To my surprise, though, I found myself loving that seminar in a way I’d never really loved history classes before. I literally couldn’t get enough. I took voracious notes, asked numerous questions and devoured everything that was assigned, sometimes re-reading particularly intriguing sections out loud to my husband (who must have wondered at the history fanatic he’d created).
So what had changed? In retrospect, it was the frame through which I was seeing history itself. Viewed as simply a discipline–a mere checklist of dates and places to memorize—it could feel like a drag. But viewing history as fodder for a fictional world had an almost alchemic effect upon it for me. It rendered what might otherwise seem like bone-dry dates and events into vibrant building blocks—ones that I would ultimately use to create the living, breathing universe that became my first novel, The Painter from Shanghai.
I had the same experience with my second novel, The Gods of Heavenly Punishment, which is set against the Pacific War. In the past, I’d never really understood why World War II buffs were, well, so buffed about that globe-spanning conflict. But as I began to write from the various perspectives of my characters—as a young pilot in the 1942 Doolittle Raids, for instance, or as a young Japanese girl surviving a brutal firebombing–I often found myself so deeply immersed in these long-ago events that my pulse would actually quicken. I wasn’t merely reading about a period in history—I was reliving it through my characters.

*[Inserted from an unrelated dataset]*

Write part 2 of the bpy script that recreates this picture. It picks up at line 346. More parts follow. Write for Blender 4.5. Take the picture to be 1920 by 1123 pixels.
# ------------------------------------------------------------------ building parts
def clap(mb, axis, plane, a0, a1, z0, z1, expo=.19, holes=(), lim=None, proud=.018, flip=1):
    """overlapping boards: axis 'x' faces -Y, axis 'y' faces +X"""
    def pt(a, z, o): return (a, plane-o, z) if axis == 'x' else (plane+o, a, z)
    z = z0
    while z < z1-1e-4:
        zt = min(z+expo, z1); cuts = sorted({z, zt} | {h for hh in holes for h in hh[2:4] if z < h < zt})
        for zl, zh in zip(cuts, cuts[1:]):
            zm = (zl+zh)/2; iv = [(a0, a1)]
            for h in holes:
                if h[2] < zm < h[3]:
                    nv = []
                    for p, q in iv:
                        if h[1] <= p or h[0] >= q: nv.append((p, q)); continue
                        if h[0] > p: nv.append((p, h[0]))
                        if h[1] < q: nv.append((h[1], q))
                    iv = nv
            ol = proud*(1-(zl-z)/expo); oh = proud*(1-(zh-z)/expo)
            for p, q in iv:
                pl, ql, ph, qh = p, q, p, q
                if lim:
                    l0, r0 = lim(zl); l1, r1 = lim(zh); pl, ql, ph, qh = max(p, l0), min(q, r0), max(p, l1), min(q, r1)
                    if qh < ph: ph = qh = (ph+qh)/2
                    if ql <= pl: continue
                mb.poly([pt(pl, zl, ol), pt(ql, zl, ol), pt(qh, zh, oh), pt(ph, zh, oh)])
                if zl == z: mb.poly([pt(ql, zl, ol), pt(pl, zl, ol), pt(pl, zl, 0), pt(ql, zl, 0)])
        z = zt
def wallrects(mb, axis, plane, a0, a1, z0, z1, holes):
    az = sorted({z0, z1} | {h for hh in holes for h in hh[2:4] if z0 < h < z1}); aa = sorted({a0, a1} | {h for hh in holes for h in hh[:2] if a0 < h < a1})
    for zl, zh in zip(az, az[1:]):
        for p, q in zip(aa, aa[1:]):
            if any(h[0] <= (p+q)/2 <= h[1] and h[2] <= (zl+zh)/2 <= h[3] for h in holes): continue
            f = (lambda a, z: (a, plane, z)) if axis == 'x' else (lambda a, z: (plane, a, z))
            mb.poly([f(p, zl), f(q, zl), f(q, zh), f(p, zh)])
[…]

As a writer, it was exciting to see material I’d once viewed as a chore to learn transformed into something fascinating and alive. As a writing instructor, though, the larger lesson doesn’t escape me: that the best way to write anything effectively is by finding a way to engage it personally. It’s something I’ve observed over and over in the hours I spend coaching students with their writing—be it for high school English projects, college application essays or M.F.A. theses at Columbia. If you feel removed and distant from your subject, your writing about it will read as removed and distant. Approach it as something powerfully connected to you personally, and it will make for powerful reading.
I witnessed one of most dramatic demonstrations of this axiom last year, while mentoring a young woman through the program Girls Write Now. Over the course of several weeks we’d been working on over a dozen college essays together. And while both her qualifications and her writing ability were outstanding (she graduated with honors from Brooklyn Tech), I noticed that many of her first drafts for her applications suffered from the malaise so many college essays do: rather than communicating the strength, resilience and intense creativity I’d come to know in her character, they read like laundry lists of her interests and accomplishments. After struggling with one essay in particular about why literature mattered to her, I finally asked her to take a look at a memoir-style essay she’d written earlier for a writing contest. It was a piece detailing a profoundly dramatic and difficult moment in her home life, and demonstrating how her love of reading had helped to get her through it. In the end, by taking that same moment and integrating it into her college essay, she all but electrified the material, ending up with a moving essay that not only revealed literature’s profound impact on her life, but which communicated her own strength of character and academic determination—things which would otherwise have been missing from the piece. And in the end, she was awarded a full scholarship to the top state school on her list.
So how do you get your own young writer engaged in their writing? For starters, encourage them to think not in terms of the ideas they want their piece to get across (I am great at organizing extracurricular events) but actual examples—moments in time—that illustrate those ideas in an engaging and vibrant way (Last year, one of several extracurricular events I organized was the school bake sale, for which we baked everything from buttermilk pies to s’mores brownies). Have them think of the essay as less of an “essay” (yawn) than an opportunity to tell a story—complete with narrative tension (We frankly weren’t sure we’d be able to raise enough money for our trip to Philadelphia), humor (Things got a little sticky when Mrs. Adam’s toffee bars were placed too close to the hot chocolate and melted all over the table) and a resolution (In the end, we raised over six-hundred dollars, ensuring that everyone who need financial help on the trip would get it).
Most importantly, have them make sure the piece communicates their own, unique voice—and not a voice they might think is more “appropriate.” For in the end, their job as essayists is the same as mine as a novelist: to, as E.M. Forster famously noted, only connect. If they do, not only will their material be that much more fun to write, but it in turn will connect that much more effectively with readers.